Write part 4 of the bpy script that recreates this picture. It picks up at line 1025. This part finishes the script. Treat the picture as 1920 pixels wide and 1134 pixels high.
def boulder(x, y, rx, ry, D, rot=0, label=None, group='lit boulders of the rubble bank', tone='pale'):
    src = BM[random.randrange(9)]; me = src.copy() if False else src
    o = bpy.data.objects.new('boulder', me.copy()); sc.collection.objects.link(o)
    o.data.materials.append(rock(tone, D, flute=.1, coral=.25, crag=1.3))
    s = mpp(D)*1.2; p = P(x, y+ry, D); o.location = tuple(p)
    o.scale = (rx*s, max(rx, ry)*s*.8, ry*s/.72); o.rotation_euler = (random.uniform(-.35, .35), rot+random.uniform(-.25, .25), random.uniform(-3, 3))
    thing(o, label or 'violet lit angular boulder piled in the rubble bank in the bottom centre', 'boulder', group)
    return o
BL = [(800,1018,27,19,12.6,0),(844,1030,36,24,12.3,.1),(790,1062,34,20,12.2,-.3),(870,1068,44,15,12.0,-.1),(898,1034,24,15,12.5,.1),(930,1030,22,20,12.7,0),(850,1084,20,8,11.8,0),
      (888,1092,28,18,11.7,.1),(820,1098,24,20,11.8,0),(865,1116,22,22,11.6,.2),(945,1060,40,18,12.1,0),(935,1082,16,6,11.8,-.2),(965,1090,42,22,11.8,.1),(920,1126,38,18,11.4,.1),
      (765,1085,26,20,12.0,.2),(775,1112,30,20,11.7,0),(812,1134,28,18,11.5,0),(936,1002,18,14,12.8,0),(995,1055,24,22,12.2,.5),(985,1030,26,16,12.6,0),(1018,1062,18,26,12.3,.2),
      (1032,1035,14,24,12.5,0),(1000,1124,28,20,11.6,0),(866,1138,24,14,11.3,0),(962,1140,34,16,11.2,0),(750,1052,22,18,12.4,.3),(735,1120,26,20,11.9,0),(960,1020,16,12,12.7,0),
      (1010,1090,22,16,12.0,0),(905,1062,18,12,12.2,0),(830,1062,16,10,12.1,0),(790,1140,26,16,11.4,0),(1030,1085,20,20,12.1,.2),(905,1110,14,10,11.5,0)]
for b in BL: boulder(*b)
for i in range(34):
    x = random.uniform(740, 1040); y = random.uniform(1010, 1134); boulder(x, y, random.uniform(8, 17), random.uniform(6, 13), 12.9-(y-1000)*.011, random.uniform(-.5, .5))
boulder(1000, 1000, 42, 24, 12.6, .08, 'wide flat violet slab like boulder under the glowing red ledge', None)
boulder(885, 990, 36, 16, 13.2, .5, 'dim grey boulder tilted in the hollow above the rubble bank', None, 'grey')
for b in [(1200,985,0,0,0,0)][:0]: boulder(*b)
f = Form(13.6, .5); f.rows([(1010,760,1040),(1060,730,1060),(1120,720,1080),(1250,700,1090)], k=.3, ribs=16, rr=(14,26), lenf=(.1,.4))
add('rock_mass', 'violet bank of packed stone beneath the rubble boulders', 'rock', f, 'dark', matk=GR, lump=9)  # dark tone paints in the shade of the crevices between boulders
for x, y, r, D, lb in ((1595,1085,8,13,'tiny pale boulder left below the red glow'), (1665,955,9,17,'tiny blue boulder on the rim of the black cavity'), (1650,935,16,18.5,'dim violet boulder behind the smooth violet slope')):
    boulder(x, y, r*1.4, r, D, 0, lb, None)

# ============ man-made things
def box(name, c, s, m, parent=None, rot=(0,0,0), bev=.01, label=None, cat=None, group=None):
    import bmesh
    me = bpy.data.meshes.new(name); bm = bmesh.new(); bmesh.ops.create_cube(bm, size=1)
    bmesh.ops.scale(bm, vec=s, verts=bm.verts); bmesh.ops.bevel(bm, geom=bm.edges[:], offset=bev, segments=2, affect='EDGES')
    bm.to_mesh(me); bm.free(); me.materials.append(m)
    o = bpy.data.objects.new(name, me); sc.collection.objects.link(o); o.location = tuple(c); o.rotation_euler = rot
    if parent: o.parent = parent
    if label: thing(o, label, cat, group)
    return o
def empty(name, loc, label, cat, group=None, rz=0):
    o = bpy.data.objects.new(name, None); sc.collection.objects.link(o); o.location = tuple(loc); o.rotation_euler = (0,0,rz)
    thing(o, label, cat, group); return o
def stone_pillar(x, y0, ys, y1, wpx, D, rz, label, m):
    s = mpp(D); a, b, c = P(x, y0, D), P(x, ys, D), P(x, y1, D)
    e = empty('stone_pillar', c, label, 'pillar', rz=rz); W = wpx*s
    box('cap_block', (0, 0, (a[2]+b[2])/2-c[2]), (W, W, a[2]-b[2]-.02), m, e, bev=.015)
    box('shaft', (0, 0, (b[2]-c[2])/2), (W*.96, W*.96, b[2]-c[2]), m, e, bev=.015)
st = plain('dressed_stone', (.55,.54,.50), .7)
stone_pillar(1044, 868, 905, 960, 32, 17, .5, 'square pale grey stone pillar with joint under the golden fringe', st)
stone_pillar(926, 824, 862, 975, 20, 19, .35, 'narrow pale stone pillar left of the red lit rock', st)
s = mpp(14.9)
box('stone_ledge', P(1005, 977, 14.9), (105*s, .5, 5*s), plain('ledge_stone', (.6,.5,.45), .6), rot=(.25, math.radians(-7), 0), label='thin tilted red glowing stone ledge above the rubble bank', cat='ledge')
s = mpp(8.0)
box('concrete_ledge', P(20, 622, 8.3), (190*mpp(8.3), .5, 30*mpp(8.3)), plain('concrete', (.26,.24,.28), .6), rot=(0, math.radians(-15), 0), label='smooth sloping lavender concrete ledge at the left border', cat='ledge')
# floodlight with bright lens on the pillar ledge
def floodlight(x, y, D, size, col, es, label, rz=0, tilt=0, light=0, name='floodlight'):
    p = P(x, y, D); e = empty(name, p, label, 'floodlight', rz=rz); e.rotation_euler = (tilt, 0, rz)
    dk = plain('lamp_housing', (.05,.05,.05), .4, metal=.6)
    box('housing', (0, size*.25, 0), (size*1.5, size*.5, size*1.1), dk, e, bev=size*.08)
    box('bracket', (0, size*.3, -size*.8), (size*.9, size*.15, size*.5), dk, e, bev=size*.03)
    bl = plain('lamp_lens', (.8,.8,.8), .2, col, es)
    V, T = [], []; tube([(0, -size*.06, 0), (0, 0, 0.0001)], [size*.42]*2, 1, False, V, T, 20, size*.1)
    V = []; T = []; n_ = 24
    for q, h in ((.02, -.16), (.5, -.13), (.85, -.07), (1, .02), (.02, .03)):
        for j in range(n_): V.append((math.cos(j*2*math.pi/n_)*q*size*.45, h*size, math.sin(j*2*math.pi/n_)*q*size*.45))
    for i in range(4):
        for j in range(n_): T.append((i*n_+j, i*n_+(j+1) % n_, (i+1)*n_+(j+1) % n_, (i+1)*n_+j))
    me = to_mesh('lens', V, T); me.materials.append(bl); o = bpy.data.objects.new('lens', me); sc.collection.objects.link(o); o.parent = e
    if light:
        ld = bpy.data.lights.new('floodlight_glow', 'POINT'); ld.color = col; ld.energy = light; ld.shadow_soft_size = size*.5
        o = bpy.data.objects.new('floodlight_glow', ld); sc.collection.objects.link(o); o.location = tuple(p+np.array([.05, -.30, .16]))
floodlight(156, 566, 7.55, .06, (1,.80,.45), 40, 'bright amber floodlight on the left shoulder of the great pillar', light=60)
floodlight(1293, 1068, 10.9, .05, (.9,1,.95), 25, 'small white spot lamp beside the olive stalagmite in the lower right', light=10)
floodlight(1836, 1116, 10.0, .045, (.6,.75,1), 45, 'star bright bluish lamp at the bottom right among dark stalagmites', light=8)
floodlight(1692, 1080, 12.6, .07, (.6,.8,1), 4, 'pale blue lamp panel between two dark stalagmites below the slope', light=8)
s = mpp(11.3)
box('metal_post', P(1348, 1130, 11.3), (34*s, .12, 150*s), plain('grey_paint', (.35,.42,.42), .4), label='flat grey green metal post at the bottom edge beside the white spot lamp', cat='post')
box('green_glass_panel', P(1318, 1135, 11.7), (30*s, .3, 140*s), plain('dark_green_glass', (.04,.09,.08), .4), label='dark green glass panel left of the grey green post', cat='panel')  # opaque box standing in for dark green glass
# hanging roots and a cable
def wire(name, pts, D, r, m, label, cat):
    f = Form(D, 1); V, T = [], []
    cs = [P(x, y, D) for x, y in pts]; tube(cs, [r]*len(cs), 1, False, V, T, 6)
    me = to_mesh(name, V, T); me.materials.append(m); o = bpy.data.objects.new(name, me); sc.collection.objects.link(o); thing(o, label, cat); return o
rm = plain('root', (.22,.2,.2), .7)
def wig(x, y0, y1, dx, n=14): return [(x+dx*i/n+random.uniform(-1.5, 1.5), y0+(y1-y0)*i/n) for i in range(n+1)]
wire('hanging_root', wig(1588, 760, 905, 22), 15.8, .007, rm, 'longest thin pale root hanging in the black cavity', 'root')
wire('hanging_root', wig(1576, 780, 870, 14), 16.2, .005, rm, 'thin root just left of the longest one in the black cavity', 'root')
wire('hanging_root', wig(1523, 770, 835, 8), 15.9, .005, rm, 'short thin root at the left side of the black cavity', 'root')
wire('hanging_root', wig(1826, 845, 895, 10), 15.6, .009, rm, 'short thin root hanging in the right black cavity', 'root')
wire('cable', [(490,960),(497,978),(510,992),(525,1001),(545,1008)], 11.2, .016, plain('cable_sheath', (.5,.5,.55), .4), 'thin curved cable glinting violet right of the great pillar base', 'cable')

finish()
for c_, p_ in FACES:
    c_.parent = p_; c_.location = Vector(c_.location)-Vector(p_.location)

------------

> [TASK DETAILS] Quote only the lines running from the line that holds "add('rock_mass', 'violet bank" to the line that holds "boulder(x, y, r*1.4, r, D, 0, lb, None)", both ends included.

> [RESULT FOR THIS EXERCISE]
add('rock_mass', 'violet bank of packed stone beneath the rubble boulders', 'rock', f, 'dark', matk=GR, lump=9)  # dark tone paints in the shade of the crevices between boulders
for x, y, r, D, lb in ((1595,1085,8,13,'tiny pale boulder left below the red glow'), (1665,955,9,17,'tiny blue boulder on the rim of the black cavity'), (1650,935,16,18.5,'dim violet boulder behind the smooth violet slope')):
    boulder(x, y, r*1.4, r, D, 0, lb, None)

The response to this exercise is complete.